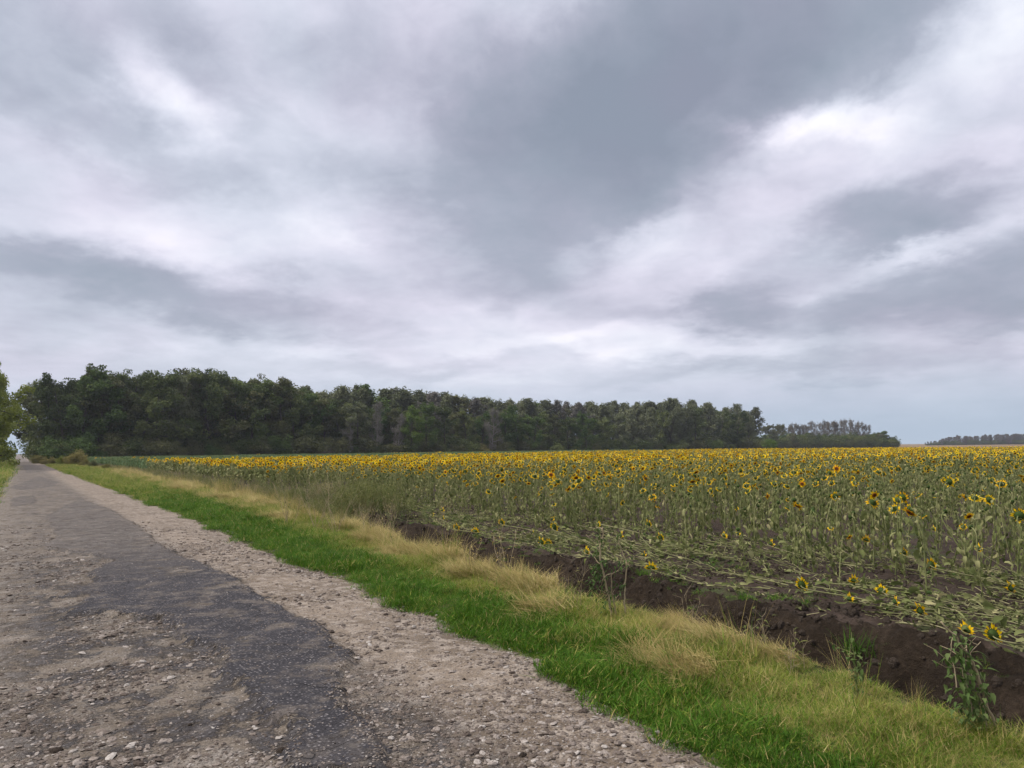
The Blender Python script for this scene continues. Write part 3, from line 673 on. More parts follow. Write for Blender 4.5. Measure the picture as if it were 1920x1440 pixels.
# poplars showing above the front trees
k = 0; u = 545.0
while u < 1412:
    (x, y), z = forest_px(u, rng.uniform(12, 34)); k += 1
    hgt = (base_v(x, y)-tab(u, BACK)+rng.normal(0, 2.2)-1)/FPX*z
    plant_tree('poplar', x, y, hgt, rng.uniform(1.1, 1.55), [M_POPLAR, M_POPLAR, M_GREENF, M_OLIVE, M_GREY][rng.choice(5, p=[.45, .2, .1, .15, .1])],
               f'tall poplar, {ordw(k)} from the road among those topping the wood', 'poplars rising behind the wood front')
    u += rng.uniform(11, 16)
# undergrowth bushes along the foot of the wood
k = 0; u = 100.0
while u < 1425:
    (x, y), z = forest_px(u, -4+rng.uniform(-1.5, 1)); k += 1
    h = rng.uniform(3.2, 6.8)*(1.0 if u < 700 else .8)
    plant_tree('shrub', x, y, h, rng.uniform(.9, 1.3), [M_OAK, M_OLIVE, M_OAK, M_SHRUB, M_GREENF][rng.choice(5, p=[.42, .33, .12, .03, .1])],
               f'low bush, {ordw(k)} from the road along the foot of the wood', 'bushes at the foot of the wood')
    u += rng.uniform(17, 32)*1.1
x, y = ground_at(1445, 285); plant_tree('shrub', x, y, 5.0, .9, M_LIME, 'round lime green bush at the far corner of the wood')
# farther copse
k = 0
for u in np.arange(1432, 1672, 9.5):
    k += 1; x, y = ground_at(u+rng.uniform(-3, 3), 430+rng.uniform(-8, 8))
    plant_tree('broad', x, y, (836-tab(u, [(1430,806),(1480,808),(1520,806),(1600,812),(1640,808),(1660,803),(1672,812)])+rng.normal(0, 1.5))/FPX*430, 1.7, [M_OAK, M_GREENF, M_OAK, M_OLIVE][k % 4],
               f'dark leafy tree, {ordw(k)} from the wood in the far copse', 'dark trees of the far copse')
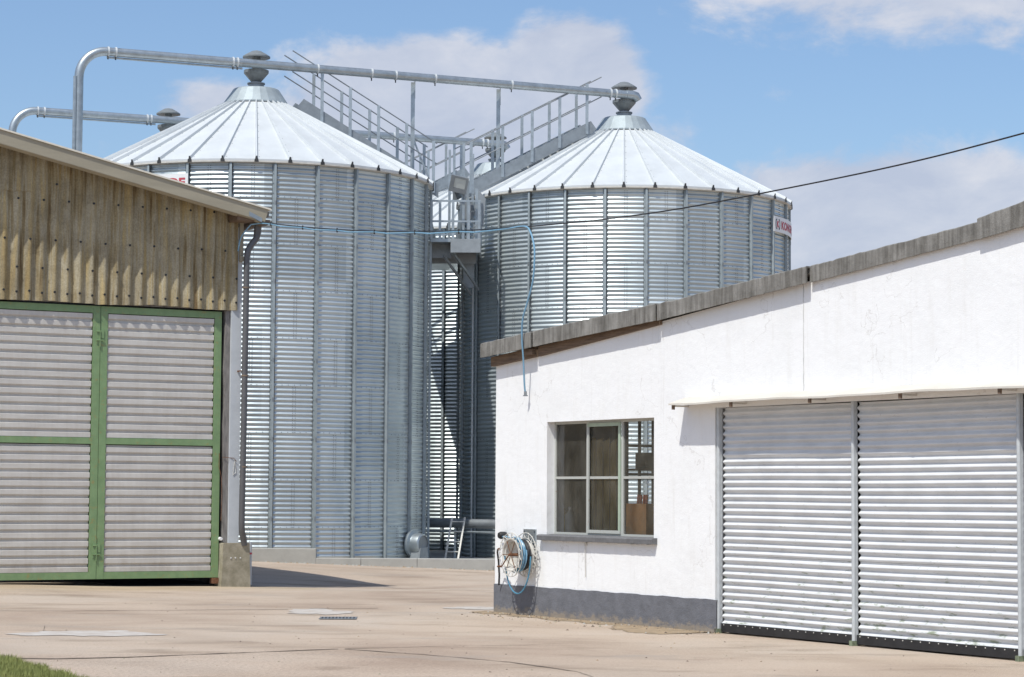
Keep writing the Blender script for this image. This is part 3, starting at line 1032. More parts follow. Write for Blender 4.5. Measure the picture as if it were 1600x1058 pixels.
# ------------------------------------------------------------------ roof stairs
def roof_stair(c, dirv, rs, label, r_out=5.15, r_in=1.05):
    root = empty('roof_stair', (c[0], c[1], 0), 0, label, 'stair', 'stairs on the silo roofs')
    e = Vector((dirv[0], dirv[1], 0)).normalized(); tn = Vector((-e.y, e.x, 0))
    def P(r_, side, dz):
        return e * r_ + tn * side + Vector((0, 0, roof_z(r_) + dz))
    for sd in (-.36, .36):
        b_ = MB()
        for w_ in (-.003, .003):
            pass
        vs = []
        for o_ in (-.004, .004):
            vs += [P(r_out, sd + o_, .07), P(r_in + .1, sd + o_, .07), P(r_in, sd + o_, .12), P(r_in + .18, sd + o_, .44), P(r_out, sd + o_, .44)]
        b_.add(vs, [(0, 1, 2, 3, 4), (9, 8, 7, 6, 5)] + [(i, i + 5, (i + 1) % 5 + 5, (i + 1) % 5) for i in range(5)], 'stringer')
        b_.build('stringer', root)
        b_ = MB()
        for dz in (1.55, .98):
            b_.tube([P(r_out - .05, sd, dz), P(r_in - .15, sd, dz)], .017, 'steel_dark', 7)
        b_.build('handrail', root)
    for k, r_ in enumerate(rs):
        for sd in (-.36, .36):
            b_ = MB()
            p0 = P(r_, sd, .12); p1 = P(r_, sd, 1.56)
            sg = 1 if sd > 0 else -1
            b_.box((p0.x - .042, p0.y - .03, p0.z), (p0.x + .042, p0.y + .005, p1.z), 'steel')
            b_.box((p0.x - .042, p0.y + .005, p0.z), (p0.x - .03, p0.y + .035, p1.z), 'steel')
            b_.build('post', root)
    n_ = 16
    for i in range(n_):
        r_ = r_out - .12 - i * (r_out - r_in - .3) / n_
        b_ = MB()
        a = P(r_, -.355, .36); b2 = P(r_, .355, .36)
        b_.beam(a, b2, .22, .035, 'stringer')
        b_.build('tread', root)
    # foot pads on the roof
    return root


roof_stair(FL, (VD.x, VD.y), [1.75, 2.56, 3.38, 4.20, 5.0], 'steel stair with open rails climbing the right slope of the left silo roof')
roof_stair(FR, (-VD.x, -VD.y), [1.35, 2.2, 3.05, 3.95, 4.9], 'steel stair with open rails climbing the left slope of the right silo roof')
roof_stair(BR, (-VD.x, -VD.y), [1.6, 2.5, 3.4, 4.3, 5.0], 'distant stair rising towards the rear silo vent, seen through the gap')

# ------------------------------------------------------------------ gallery between the silos
ZD = 8.50
gl_ = empty('service_gallery', (-1.53, 61.4, 0), 0, 'galvanised walkway gallery with railings hung high between the two front silos', 'walkway')
ox, oy = -1.53, 61.4
def G(x, y, z): return (x - ox, y - oy, z)
deck = [(-2.2, 61.25), (-.86, 61.25), (-.86, 62.8), (-1.25, 64.1), (-1.4, 66), (-1.5, 69.4), (-3.4, 69.4), (-3.4, 66), (-2.9, 63.8), (-2.25, 62.2)]
b_ = MB(); b_.prism([(x - ox, y - oy) for x, y in deck], 'z', ZD - .04, ZD, 'steel'); b_.build('deck', gl_)
b_ = MB()
b_.box(G(-1.66, 61.2, ZD - .34), G(-.86, 61.246, ZD + .03), 'stringer')
b_.box(G(-2.2, 61.2, ZD - .06), G(-1.663, 61.246, ZD + .03), 'steel')
b_.box(G(-1.66, 61.25, ZD - .34), G(-1.62, 63.0, ZD - .045), 'stringer')
b_.box(G(-.90, 61.25, ZD - .34), G(-.86, 62.9, ZD - .045), 'stringer')
b_.box(G(-2.2, 61.9, ZD - .42), G(-1.67, 61.95, ZD - .045), 'steel_dark')
b_.box(G(-2.2, 62.4, ZD - .52), G(-1.0, 62.46, ZD - .045), 'steel_dark')
b_.build('edge_beam', gl_)
for (xa, za, xb, zb) in ((-1.85, ZD - .42, -1.12, ZD - 1.35), (-1.62, ZD - .30, -.92, ZD - 1.22)):
    b_ = MB(); b_.beam(G(xa, 61.3, za), G(xb, 62.7 if xa < -1.7 else 62.6, zb), .05, .06, 'steel_dark'); b_.build('diagonal_brace', gl_)
b_ = MB(); b_.box(G(-1.35, 62.75, ZD - 1.15), G(-1.05, 62.80, ZD - .045), 'stringer'); b_.build('hanger_plate', gl_)
fp = [-2.18, -1.95, -1.60, -1.18, -.90]
for x in fp:
    b_ = MB(); b_.box(G(x - .035, 61.20, ZD + .03), G(x + .035, 61.235, ZD + 1.05), 'steel'); b_.build('rail_post', gl_)
for x, y in ((-.88, 62.0), (-.88, 62.75), (-2.2, 61.8), (-1.45, 65.4), (-1.5, 66.8), (-1.55, 68.2), (-3.38, 66.2), (-3.38, 67.8), (-3.38, 69.3), (-2.4, 69.3), (-1.55, 69.3)):
    b_ = MB(); b_.box(G(x - .035, y - .02, ZD), G(x + .035, y + .02, ZD + 1.05), 'steel'); b_.build('rail_post', gl_)
b_ = MB()
for z in (ZD + 1.05, ZD + .50):
    b_.beam(G(-2.2, 61.22, z), G(-.86, 61.22, z), .035, .05, 'steel')
    b_.beam(G(-.88, 61.22, z), G(-.88, 62.8, z), .035, .05, 'steel')
    b_.beam(G(-1.4, 65.3, z), G(-1.55, 69.35, z), .035, .05, 'steel')
    b_.beam(G(-3.38, 65.9, z), G(-3.38, 69.35, z), .035, .05, 'steel')
    b_.beam(G(-3.38, 69.33, z), G(-1.55, 69.33, z), .035, .05, 'steel')
b_.build('guard_rail', gl_)
# stair flights joining the gallery to the roof stairs
for nm, a, b2 in (('left', (-2.15, 63.3, ZD + .1), (-2.45, 63.1, 10.0)), ('right', (-1.55, 63.5, ZD + .1), (-1.35, 63.6, 10.0))):
    b_ = MB()
    for o_ in (-.3, .3):
        b_.beam(G(a[0], a[1] + o_, a[2]), G(b2[0], b2[1] + o_, b2[2]), .02, .12, 'steel')
    for i in range(6):
        t_ = (i + .5) / 6
        x = a[0] + (b2[0] - a[0]) * t_; y = a[1] + (b2[1] - a[1]) * t_; z = a[2] + (b2[2] - a[2]) * t_
        b_.box(G(x - .03, y - .3, z - .01), G(x + .03, y + .3, z + .01), 'steel')
    b_.build('step_flight', gl_)
for x, y, z1 in ((-1.33, 61.5, 11.15), (-1.75, 63.0, 11.2), (-1.1, 62.4, 11.0), (-1.22, 61.9, 9.9), (-.98, 61.7, 9.95)):
    b_ = MB(); b_.box(G(x - .035, y - .02, ZD), G(x + .035, y + .02, z1), 'steel'); b_.build('tall_post', gl_)
# ladder piece with rungs, and a plate beside the right silo eave
b_ = MB()
for i in range(6):
    z = ZD + .15 + i * .23
    b_.beam(G(-1.2, 61.82, z), G(-1.0, 61.72, z), .02, .02, 'steel')
b_.build('rungs', gl_)
b_ = MB(); b_.prism([(-1.08 - ox, 9.35), (-.80 - ox, 8.95), (-.74 - ox, 9.75), (-.98 - ox, 10.05)], 'y', 62.3 - oy, 62.33 - oy, 'stringer'); b_.build('side_plate', gl_)
b_ = MB()
b_.box(G(-1.38, 62.1, 9.15), G(-1.1, 62.35, 9.65), 'steel_dark'); b_.build('junction_box', gl_)

fl_ = empty('floodlight', (-1.45, 61.3, 10.0), 0, 'square grey floodlight tilted down on a post above the gallery between the silos', 'floodlight')
def rx(p, a): return Vector((p.x, p.y * cos(a) - p.z * sin(a), p.y * sin(a) + p.z * cos(a)))
def ry(p, a): return Vector((p.x * cos(a) + p.z * sin(a), p.y, -p.x * sin(a) + p.z * cos(a)))
tfl = lambda p: ry(rx(p, R(25)), R(13)) + Vector((.0, 0, .02))
b_ = MB(); 
b_.box((-.22, -.05, -.21), (.22, .07, .21), 'steel_dark', tfl); b_.build('lamp_housing', fl_)
b_ = MB(); b_.box((-.13, -.058, -.10), (.18, -.0505, .17), 'lampglass', tfl); b_.build('lamp_glass', fl_)
b_ = MB()
for (a0, b0) in (((-.24, -.07, -.23), (.24, -.051, -.11)), ((-.24, -.07, .172), (.24, -.051, .23)), ((-.24, -.07, -.11), (-.132, -.051, .172)), ((.182, -.07, -.11), (.24, -.051, .172))):
    b_.box(a0, b0, 'stringer', tfl)
b_.build('lamp_frame', fl_)
b_ = MB(); b_.tube([(.08, .05, -.05), (.12, .15, -.1), (.13, .18, -.4)], .02, 'steel_dark', 8); b_.tube([(-.1, .03, -.2), (-.05, .0, -.35), (.05, .02, -.5), (.12, .1, -.42)], .008, 'cable', 6); b_.build('lamp_bracket', fl_)

# ------------------------------------------------------------------ things at the foot of the silos
kb = [(-10.5, -4.66, .385, 'long raised concrete kerb block beside the barn footing, taller than the others'),
      (-4.655, -3.585, .165, 'short low concrete kerb block next to the raised one'),
      (-3.575, -2.24, .165, 'low concrete kerb block in front of the left silo, second from the raised block'),
      (-2.23, -.42, .165, 'low concrete kerb block below the leaning ladder'),
      (-.41, 3.2, .165, 'low concrete kerb block running behind the white workshop corner')]
for x0, x1, zt, lb in kb:
    b_ = MB()
    e = .012
    b_.prism([(55.10, -.4), (55.10, zt - e), (55.10 + e, zt), (55.38, zt), (55.38, -.4)], 'x', x0, x1, 'kerb')
    tag(b_.build('kerb_block'), lb, 'kerb block', 'concrete kerb blocks before the silos')

dp = empty('air_duct', (-2.5, 62.8, 0), 0, 'dark round air duct running level low down between the silos', 'duct')
b_ = MB(); b_.tube([(.2, -.2, .92), (5.2, -3.9, .90)], .125, 'steel_dark', 16); b_.build('duct_tube', dp, smooth='auto')
b_ = MB(); b_.tube([(.2, -.45, .70), (5.2, -4.1, .68)], .03, 'steel', 8); b_.build('small_pipe', dp, smooth='auto')
for x in (1.0, 2.6, 4.2):
    y = -.2 - (x - .2) * .74
    b_ = MB(); b_.box((x - .03, y - .03, ZB), (x + .03, y + .03, .80), 'steel'); b_.build('duct_stand', dp)

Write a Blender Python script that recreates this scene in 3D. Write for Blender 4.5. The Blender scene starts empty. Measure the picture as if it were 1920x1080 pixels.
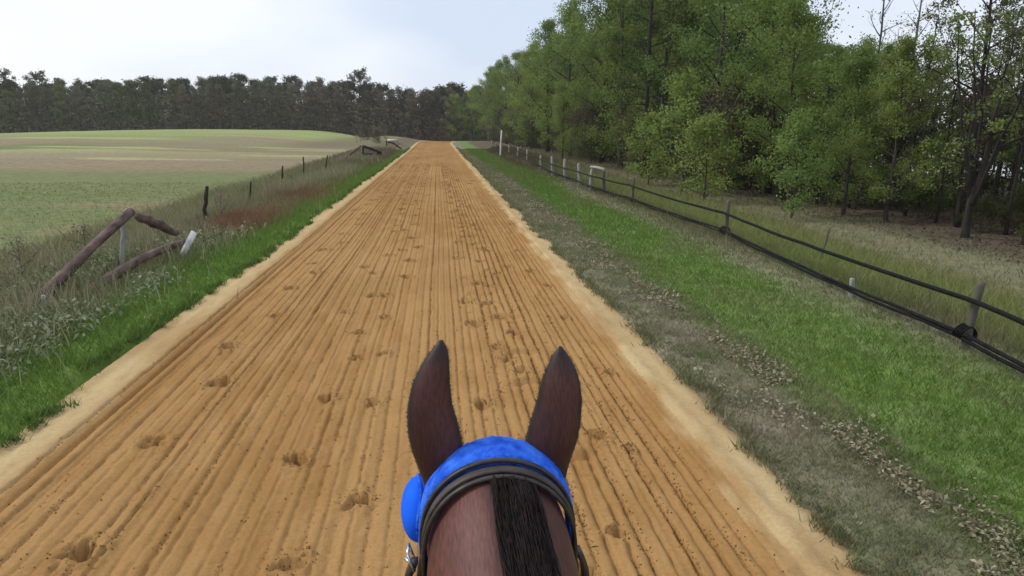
import bpy, math, random
import numpy as np
from mathutils import Vector, Matrix

R_ = math.radians
sc = bpy.context.scene
col = sc.collection

# ------------------------------------------------------------------ camera, sky, sun, exposure
cam_d = bpy.data.cameras.new('camera')
cam_d.sensor_width = 36.0
cam_d.lens = 22.5
cam_d.clip_start = 0.05
cam_d.clip_end = 4000
cam = bpy.data.objects.new('camera', cam_d)
col.objects.link(cam)
cam.location = (0, 0, 2.4)
cam.rotation_euler = (R_(90 - 14.04), 0, R_(-6.46))
sc.camera = cam

SUN_EL, SUN_AZ = 42.0, -68.0           # azimuth from +Y (the track), negative = left
world = bpy.data.worlds.new('World')
sc.world = world
world.use_nodes = True
wn, wl = world.node_tree.nodes, world.node_tree.links
wn.clear()
w_out = wn.new('ShaderNodeOutputWorld')
w_bg = wn.new('ShaderNodeBackground')
w_bg.inputs['Strength'].default_value = 0.1
w_sky = wn.new('ShaderNodeTexSky')
w_sky.sky_type = 'NISHITA'
w_sky.sun_disc = False
w_sky.sun_elevation = R_(SUN_EL)
w_sky.sun_rotation = R_(SUN_AZ)
w_sky.dust_density = 2.0
w_tc = wn.new('ShaderNodeTexCoord')
w_map = wn.new('ShaderNodeMapping')
w_map.inputs['Scale'].default_value = (1.0, 1.0, 2.6)
w_map.inputs['Location'].default_value = (0.9, 0.0, 0.15)
w_no = wn.new('ShaderNodeTexNoise')
w_no.inputs['Scale'].default_value = 1.5
w_no.inputs['Detail'].default_value = 4.0
w_no.inputs['Roughness'].default_value = 0.45
w_rp = wn.new('ShaderNodeValToRGB')
w_rp.color_ramp.elements[0].position = 0.40
w_rp.color_ramp.elements[0].color = (5.7, 6.5, 7.9, 1)
w_rp.color_ramp.elements[1].position = 0.62
w_rp.color_ramp.elements[1].color = (8.2, 8.5, 8.9, 1)
w_mix = wn.new('ShaderNodeMixRGB')
w_mix.inputs['Fac'].default_value = 0.9
wl.new(w_tc.outputs['Generated'], w_map.inputs['Vector'])
wl.new(w_map.outputs['Vector'], w_no.inputs['Vector'])
wl.new(w_no.outputs['Fac'], w_rp.inputs['Fac'])
wl.new(w_sky.outputs['Color'], w_mix.inputs['Color1'])
wl.new(w_rp.outputs['Color'], w_mix.inputs['Color2'])
wl.new(w_mix.outputs['Color'], w_bg.inputs['Color'])
wl.new(w_bg.outputs['Background'], w_out.inputs['Surface'])

sun_d = bpy.data.lights.new('sun', 'SUN')
sun_d.energy = 1.5
sun_d.angle = R_(12)
sun_d.color = (1.0, 0.96, 0.9)
sun = bpy.data.objects.new('sun', sun_d)
col.objects.link(sun)
_d = Vector((math.sin(R_(SUN_AZ)) * math.cos(R_(SUN_EL)), math.cos(R_(SUN_AZ)) * math.cos(R_(SUN_EL)), math.sin(R_(SUN_EL))))
sun.rotation_euler = _d.to_track_quat('Z', 'Y').to_euler()

sc.view_settings.view_transform = 'Standard'
sc.view_settings.look = 'None'
sc.view_settings.exposure = 0.33
sc.view_settings.gamma = 1.0
sc.cycles.max_bounces = 6
sc.cycles.diffuse_bounces = 3
sc.cycles.glossy_bounces = 2
sc.cycles.transmission_bounces = 4
sc.cycles.transparent_max_bounces = 4
sc.cycles.use_denoising = True
sc.cycles.volume_bounces = 1

# ------------------------------------------------------------------ numeric helpers
rng = np.random.default_rng(7)


def hash2(ix, iy, seed):
    h = (ix.astype(np.int64) * 374761393 + iy.astype(np.int64) * 668265263 + seed * 1274126177) & 0xFFFFFFFF
    h = ((h ^ (h >> 13)) * 1274126177) & 0xFFFFFFFF
    h = (h ^ (h >> 16)) & 0xFFFFFFFF
    return h / 4294967295.0


def vnoise(x, y, seed=0):
    x = np.asarray(x, float); y = np.asarray(y, float)
    x, y = np.broadcast_arrays(x, y)
    ix = np.floor(x); iy = np.floor(y)
    fx = x - ix; fy = y - iy
    fx = fx * fx * (3 - 2 * fx); fy = fy * fy * (3 - 2 * fy)
    a = hash2(ix, iy, seed); b = hash2(ix + 1, iy, seed)
    c = hash2(ix, iy + 1, seed); d = hash2(ix + 1, iy + 1, seed)
    return (a * (1 - fx) + b * fx) * (1 - fy) + (c * (1 - fx) + d * fx) * fy


def fbm(x, y, seed=0, oct=4):
    s = 0.0; a = 0.5; t = 0.0
    for o in range(oct):
        s = s + a * vnoise(np.asarray(x) * 2 ** o, np.asarray(y) * 2 ** o, seed + o * 17)
        t += a; a *= 0.5
    return s / t


def smooth(a, b, x):
    t = np.clip((np.asarray(x, float) - a) / (b - a), 0, 1)
    return t * t * (3 - 2 * t)


def mesh_np(name, verts, faces, colors=None, smooth_shade=False):
    """faces: (n,k) int array, or a list of such arrays; colors: per-vertex (n,3)"""
    me = bpy.data.meshes.new(name)
    verts = np.ascontiguousarray(verts, dtype=np.float32)
    if isinstance(faces, np.ndarray):
        faces = [faces]
    faces = [f for f in faces if len(f)]
    me.vertices.add(len(verts))
    me.vertices.foreach_set('co', verts.ravel())
    loops = np.concatenate([f.ravel() for f in faces]).astype(np.int32)
    tot = np.concatenate([np.full(len(f), f.shape[1]) for f in faces])
    start = np.concatenate([[0], np.cumsum(tot)[:-1]]).astype(np.int32)
    me.loops.add(len(loops))
    me.loops.foreach_set('vertex_index', loops)
    me.polygons.add(len(tot))
    me.polygons.foreach_set('loop_start', start)
    if smooth_shade:
        me.polygons.foreach_set('use_smooth', np.ones(len(tot), dtype=bool))
    me.update(calc_edges=True)
    if colors is not None:
        at = me.color_attributes.new('col', 'FLOAT_COLOR', 'POINT')
        c4 = np.ones((len(verts), 4), dtype=np.float32)
        c4[:, :3] = colors
        at.data.foreach_set('color', c4.ravel())
    return me


def link(name, me, mat=None, parent=None, label=None, cat=None, group=None, kind=None, loc=None):
    o = bpy.data.objects.new(name, me)
    col.objects.link(o)
    if mat is not None and me is not None and len(me.materials) == 0:
        me.materials.append(mat)
    if parent is not None:
        o.parent = parent
    if label: o['label'] = label
    if cat: o['category'] = cat
    if group: o['group'] = group
    if kind: o['kind'] = kind
    if loc is not None: o.location = loc
    return o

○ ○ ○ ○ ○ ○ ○

• [WHAT YOU NEED TO DO]
From the entries above, list each line with "this" in it.

• [SOLUTION]
The Blender Python script for this scene continues. Write part 3, from line 673 on. More parts follow. Write for Blender 4.5. Measure the picture as if it were 1920x1440 pixels.
Keep writing the Blender script for this image. This is part 3, starting at line 1032. More parts follow. Write for Blender 4.5. Measure the picture as if it were 1600x1058 pixels.
Write a Blender Python script that recreates this scene in 3D. Write for Blender 4.5. The Blender scene starts empty. Measure the picture as if it were 1920x1080 pixels.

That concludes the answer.